Task requirements:
Please print the lines between the one with "Reconstruct this image" and the one with "COL = scene.collection", both ends included, exactly as written, with no pictures.

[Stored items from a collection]
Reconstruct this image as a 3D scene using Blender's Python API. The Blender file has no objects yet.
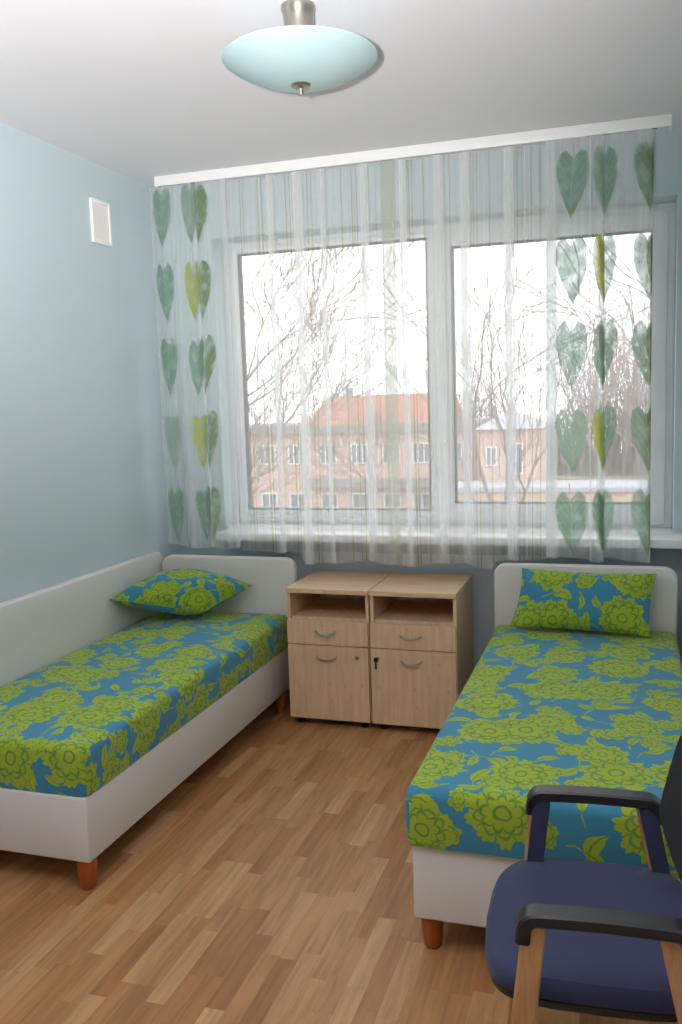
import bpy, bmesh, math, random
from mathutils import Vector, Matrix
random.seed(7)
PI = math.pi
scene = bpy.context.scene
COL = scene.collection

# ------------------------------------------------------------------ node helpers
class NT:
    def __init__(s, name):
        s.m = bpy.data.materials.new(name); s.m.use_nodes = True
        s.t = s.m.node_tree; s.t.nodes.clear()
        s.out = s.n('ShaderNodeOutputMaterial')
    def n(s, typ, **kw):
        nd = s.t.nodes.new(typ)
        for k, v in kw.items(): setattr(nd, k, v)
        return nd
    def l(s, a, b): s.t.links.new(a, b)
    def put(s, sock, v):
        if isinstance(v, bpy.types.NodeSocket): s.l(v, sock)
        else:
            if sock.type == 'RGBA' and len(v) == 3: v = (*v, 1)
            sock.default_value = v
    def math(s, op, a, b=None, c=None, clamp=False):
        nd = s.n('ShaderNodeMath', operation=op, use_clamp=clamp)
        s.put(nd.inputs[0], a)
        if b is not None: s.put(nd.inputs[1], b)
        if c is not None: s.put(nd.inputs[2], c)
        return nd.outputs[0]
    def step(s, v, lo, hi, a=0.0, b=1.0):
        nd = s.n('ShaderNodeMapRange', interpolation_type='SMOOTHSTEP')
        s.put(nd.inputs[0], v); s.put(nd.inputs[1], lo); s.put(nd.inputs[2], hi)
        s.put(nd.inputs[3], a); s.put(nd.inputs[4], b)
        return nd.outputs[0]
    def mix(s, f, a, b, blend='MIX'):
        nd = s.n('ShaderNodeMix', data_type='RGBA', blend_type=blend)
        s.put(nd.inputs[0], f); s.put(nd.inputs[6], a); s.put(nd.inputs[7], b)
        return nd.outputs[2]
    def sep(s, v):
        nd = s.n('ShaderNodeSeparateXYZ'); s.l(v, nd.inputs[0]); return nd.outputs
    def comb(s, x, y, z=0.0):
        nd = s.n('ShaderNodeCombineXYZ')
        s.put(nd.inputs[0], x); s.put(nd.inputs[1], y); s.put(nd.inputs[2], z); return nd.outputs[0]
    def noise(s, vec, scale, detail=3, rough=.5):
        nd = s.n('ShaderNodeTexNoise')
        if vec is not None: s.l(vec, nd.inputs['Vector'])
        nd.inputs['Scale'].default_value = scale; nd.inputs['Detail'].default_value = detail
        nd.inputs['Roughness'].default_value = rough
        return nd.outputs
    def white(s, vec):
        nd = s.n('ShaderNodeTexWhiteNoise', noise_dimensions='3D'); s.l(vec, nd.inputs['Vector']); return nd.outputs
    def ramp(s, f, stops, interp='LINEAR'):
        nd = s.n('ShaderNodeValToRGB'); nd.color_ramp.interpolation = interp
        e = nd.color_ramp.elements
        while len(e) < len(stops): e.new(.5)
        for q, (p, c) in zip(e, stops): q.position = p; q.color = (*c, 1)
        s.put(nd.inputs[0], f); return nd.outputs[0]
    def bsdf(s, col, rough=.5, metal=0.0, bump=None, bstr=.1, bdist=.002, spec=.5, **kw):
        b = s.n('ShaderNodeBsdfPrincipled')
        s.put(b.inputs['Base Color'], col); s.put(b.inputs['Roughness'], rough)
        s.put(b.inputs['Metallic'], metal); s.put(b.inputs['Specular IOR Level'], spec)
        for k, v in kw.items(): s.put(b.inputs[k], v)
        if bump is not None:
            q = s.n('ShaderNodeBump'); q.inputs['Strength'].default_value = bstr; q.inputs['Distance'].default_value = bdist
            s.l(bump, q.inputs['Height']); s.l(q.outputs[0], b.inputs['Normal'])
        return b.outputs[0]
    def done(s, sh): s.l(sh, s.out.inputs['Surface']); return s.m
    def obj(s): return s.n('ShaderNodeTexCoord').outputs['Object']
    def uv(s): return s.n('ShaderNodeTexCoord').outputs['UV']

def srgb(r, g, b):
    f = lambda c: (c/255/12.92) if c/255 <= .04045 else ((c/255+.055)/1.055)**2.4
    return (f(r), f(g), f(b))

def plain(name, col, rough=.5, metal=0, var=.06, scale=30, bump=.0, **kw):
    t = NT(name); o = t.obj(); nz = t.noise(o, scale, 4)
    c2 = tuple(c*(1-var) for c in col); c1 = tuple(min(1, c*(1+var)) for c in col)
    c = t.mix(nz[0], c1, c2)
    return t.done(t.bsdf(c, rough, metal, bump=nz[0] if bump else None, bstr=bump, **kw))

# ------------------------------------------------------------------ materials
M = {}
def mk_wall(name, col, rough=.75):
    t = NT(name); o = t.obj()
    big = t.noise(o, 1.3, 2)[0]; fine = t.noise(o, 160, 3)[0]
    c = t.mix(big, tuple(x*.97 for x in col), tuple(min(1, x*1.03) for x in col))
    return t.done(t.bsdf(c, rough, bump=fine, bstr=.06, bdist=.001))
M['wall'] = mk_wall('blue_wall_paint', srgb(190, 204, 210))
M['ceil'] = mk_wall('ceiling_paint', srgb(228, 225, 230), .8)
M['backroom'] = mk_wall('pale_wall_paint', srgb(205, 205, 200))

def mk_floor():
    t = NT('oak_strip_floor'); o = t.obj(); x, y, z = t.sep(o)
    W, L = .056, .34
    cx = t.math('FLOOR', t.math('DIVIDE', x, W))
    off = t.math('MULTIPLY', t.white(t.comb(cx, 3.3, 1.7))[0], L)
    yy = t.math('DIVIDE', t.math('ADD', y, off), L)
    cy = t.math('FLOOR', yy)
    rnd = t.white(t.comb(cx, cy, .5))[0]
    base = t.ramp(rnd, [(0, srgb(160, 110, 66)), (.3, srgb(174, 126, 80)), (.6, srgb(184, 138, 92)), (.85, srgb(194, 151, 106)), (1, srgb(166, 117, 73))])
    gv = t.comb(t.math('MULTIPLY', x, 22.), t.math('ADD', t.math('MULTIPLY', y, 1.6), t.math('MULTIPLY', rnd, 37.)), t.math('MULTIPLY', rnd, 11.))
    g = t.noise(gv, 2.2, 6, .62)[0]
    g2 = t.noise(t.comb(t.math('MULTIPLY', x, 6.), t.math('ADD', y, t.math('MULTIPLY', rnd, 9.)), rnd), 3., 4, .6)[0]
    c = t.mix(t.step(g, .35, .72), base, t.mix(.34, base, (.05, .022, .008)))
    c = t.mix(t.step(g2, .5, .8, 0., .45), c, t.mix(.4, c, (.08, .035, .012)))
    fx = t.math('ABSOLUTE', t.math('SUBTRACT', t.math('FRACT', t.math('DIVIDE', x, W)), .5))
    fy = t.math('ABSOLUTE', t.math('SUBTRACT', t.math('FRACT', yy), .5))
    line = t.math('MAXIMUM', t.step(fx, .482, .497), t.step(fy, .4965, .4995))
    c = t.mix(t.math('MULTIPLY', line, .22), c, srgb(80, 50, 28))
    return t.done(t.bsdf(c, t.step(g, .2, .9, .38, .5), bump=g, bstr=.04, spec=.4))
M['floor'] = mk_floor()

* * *

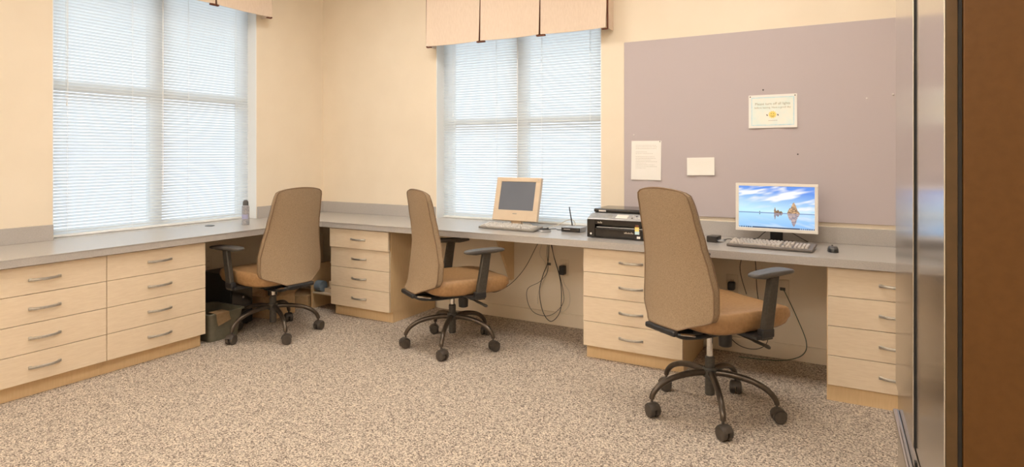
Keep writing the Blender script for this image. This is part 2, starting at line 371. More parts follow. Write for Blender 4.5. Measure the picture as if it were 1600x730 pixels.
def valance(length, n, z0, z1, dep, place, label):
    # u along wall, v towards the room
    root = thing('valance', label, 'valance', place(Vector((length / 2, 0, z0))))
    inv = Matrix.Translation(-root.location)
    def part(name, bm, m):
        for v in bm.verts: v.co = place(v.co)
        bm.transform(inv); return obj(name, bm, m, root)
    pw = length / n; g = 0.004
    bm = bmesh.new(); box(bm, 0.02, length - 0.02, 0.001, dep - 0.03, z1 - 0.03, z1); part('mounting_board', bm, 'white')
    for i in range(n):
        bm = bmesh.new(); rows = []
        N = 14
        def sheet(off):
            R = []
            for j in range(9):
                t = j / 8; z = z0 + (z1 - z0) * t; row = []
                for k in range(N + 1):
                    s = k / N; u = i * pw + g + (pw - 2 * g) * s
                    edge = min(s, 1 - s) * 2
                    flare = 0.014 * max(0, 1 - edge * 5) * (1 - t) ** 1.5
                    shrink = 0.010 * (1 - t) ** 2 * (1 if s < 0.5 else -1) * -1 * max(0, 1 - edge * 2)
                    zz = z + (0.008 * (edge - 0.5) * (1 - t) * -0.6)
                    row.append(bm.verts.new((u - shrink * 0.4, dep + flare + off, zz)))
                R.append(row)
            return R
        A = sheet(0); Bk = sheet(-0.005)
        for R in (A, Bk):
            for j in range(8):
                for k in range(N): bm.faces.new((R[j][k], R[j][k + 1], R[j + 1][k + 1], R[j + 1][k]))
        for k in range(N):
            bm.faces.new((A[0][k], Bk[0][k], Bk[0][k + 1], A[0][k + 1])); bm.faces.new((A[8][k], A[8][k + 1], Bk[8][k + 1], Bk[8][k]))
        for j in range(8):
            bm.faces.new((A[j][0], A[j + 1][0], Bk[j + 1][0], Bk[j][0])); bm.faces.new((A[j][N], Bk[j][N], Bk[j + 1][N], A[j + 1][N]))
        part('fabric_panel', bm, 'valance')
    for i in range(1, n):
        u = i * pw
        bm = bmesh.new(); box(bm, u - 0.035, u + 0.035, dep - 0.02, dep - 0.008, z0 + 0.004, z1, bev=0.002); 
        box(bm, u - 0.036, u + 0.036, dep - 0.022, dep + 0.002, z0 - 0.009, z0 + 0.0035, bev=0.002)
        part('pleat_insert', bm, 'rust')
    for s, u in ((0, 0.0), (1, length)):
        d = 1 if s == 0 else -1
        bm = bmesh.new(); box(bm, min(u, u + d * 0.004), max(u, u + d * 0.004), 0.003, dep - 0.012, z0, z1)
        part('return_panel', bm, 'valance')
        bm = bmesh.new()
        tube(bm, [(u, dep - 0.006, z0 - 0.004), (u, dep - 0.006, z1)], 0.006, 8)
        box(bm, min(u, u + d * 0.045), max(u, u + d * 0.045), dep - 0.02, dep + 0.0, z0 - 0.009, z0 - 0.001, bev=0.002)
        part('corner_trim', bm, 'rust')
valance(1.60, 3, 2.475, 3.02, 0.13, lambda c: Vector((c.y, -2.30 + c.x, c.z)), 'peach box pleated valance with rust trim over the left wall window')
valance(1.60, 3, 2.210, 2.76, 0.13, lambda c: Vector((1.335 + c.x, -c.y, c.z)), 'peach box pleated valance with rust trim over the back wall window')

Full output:
Reconstruct this image as a 3D scene using Blender's Python API. The Blender file has no objects yet.
import bpy, bmesh, math, random
from mathutils import Vector, Matrix
random.seed(7)
PI = math.pi
scene = bpy.context.scene
COL = scene.collection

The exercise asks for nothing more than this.